Latitude: 51.5285 / 51°31'42"N
Longitude: -0.1094 / 0°6'33"W
OS Eastings: 531243
OS Northings: 182761
OS Grid: TQ312827
Mapcode National: GBR M6.L7
Mapcode Global: VHGQT.2V03
Plus Code: 9C3XGVHR+C6
Entry Name: Windmill base, New River Head
Listing Date: 29 December 1950
Last Amended: 26 September 2013
Grade: II
Source: Historic England
Source ID: 1208526
English Heritage Legacy ID: 369260
ID on this website: 101208526
Location: Finsbury, Islington, London, EC1R
County: London
District: Islington
Electoral Ward/Division: Clerkenwell
Parish: Non Civil Parish
Built-Up Area: Islington
Traditional County: Middlesex
Lieutenancy Area (Ceremonial County): Greater London
Church of England Parish: Clerkenwell St Mark
Church of England Diocese: London
Tagged with: Windmill
Base of windmill built 1707-8 to power water pumps. Tower demolished c1770 and in mid-C19, when the structure was converted to a store.
MATERIALS: red brick laid in English bond with numerous areas of C20 patching and repair where attached structures have been removed; clay tile roof.
DESCRIPTION: the windmill base is approximately 12m in diameter, with a blocked segmental-arched entrance on the north face. The later entrance to the south-west has a timber lintel and double doors with strap hinges. The conical roof has a small circular lantern to the apex. The interior has no surviving features of interest.
The New River Head takes its name from the terminus of the New River, the 40-mile channel cut in 1604-3 to supply the City of London with water from springs in Hertfordshire, a civil engineering achievement vital to the development of the metropolis. The scheme was directed by the City magnate, Hugh Myddelton, who became the first Governor of the New River Company (NRC) when it received its royal charter in 1619. From the high ground of rural Clerkenwell a network of wooden mains conveyed water to the cisterns of London. The site at first consisted of a reservoir - the Round Pond - and a single building known as the Water House containing the stop-cocks and accommodation for the site supervisor; over time these were supplemented by further buildings, ponds, cisterns and filter beds, covering seven acres.
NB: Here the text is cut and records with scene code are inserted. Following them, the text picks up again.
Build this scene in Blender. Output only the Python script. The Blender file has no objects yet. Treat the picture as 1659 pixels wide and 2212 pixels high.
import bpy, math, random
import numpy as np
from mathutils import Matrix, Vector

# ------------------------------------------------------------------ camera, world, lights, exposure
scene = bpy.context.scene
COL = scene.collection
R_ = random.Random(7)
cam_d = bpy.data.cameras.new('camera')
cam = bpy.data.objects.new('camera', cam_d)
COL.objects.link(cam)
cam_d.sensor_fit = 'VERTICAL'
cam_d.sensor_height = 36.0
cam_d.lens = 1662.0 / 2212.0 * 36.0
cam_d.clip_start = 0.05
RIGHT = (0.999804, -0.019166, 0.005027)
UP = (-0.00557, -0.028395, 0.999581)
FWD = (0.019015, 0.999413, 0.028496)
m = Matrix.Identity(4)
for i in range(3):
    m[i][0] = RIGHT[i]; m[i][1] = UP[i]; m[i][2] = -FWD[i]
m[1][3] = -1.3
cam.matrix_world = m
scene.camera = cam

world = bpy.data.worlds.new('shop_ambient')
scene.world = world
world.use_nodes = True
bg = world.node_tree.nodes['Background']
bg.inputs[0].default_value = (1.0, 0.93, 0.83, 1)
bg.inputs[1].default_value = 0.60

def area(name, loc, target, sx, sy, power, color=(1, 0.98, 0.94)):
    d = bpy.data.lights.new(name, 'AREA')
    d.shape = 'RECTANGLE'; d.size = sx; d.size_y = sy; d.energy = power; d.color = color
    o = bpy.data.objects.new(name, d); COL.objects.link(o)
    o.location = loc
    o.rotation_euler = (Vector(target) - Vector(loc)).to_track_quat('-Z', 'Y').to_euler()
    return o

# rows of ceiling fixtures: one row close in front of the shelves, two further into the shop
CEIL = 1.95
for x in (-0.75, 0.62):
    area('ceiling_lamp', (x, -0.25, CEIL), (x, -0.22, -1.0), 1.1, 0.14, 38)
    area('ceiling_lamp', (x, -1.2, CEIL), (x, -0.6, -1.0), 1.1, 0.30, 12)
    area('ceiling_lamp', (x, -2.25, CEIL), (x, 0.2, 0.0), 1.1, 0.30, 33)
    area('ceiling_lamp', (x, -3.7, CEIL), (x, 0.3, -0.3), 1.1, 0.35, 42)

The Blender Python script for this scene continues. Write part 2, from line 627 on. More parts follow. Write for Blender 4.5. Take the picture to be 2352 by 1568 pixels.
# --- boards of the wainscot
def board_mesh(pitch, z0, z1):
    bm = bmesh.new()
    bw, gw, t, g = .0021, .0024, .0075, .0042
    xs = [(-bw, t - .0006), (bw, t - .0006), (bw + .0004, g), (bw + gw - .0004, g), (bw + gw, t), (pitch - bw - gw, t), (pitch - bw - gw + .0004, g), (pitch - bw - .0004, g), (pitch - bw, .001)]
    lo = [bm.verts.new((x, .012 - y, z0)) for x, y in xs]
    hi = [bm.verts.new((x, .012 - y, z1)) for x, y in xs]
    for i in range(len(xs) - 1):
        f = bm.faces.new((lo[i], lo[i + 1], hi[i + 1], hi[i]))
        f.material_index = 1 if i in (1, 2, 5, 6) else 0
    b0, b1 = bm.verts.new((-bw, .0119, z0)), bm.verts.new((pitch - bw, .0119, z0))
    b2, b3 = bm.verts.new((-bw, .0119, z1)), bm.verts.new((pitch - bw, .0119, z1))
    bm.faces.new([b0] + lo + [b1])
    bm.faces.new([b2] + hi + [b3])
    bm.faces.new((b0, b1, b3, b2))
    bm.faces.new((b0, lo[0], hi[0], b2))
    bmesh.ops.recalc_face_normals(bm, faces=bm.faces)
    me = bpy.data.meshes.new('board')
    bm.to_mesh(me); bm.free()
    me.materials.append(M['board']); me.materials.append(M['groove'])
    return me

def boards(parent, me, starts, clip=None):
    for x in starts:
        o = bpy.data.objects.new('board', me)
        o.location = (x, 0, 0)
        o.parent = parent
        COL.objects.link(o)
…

In response to the demand for water supply to the expanding metropolis and strong competition from other companies, the NRC engaged George Sorocold, the first great English water-supply engineer, who in 1707-8 designed an experimental and expensive scheme for a windmill and an upper reservoir. The latter, known as the Upper Pond, stood some 350m to the north-west of the windmill in what is now Claremont Square, the higher ground providing a greater head of pressure to enable distribution to more distant areas in and around the West End. The windmill powered four pumps to force water uphill from the Round Pond to the Upper Pond. It consisted of a tapering round brick tower, then rare in England, with oval windows, an ogee cap, and six sails. At the base was an integral horse gin for use when there was little wind. The windmill did not work well, possibly due to its sheltered position, and was abandoned in 1720. Nor was the base large enough to serve well for the horse gin, and a new horse mill was built c1720 adjoining the defunct windmill on the south-east side, which supplied the Upper Pond until 1768 when the pumping engine house was built. In addition to the horse mill, the windmill had a small attached structure to the south-west side which appears on C18 maps. Around 1770 the windmill tower was reduced to two storeys and castellated, and by the mid-C19 it had been demolished down to the base and converted into a store. By 1874 the adjoining structures had been removed and replaced by a more substantial building on the south-east side, which was linked to the engine house's south-west boiler room. These structures were removed in the 1970s.
The windmill base, New River Head, is listed at Grade II for the following principal reasons:
* Historic interest and rarity: although representing only a small proportion of the original structure, it has considerable significance as evidence of the earliest phase of powered pumping on the New River Head site; there are no known surviving comparators within a waterworks nationally;
* Group value: with several listed buildings on the site built by the New River Company and its successor the Metropolitan Water Board from the C18 to the early C20; most notably the former engine house which continues the narrative of rapid technological advance and obsolescence in the water-supply industry; such a grouping is unique on a waterworks site.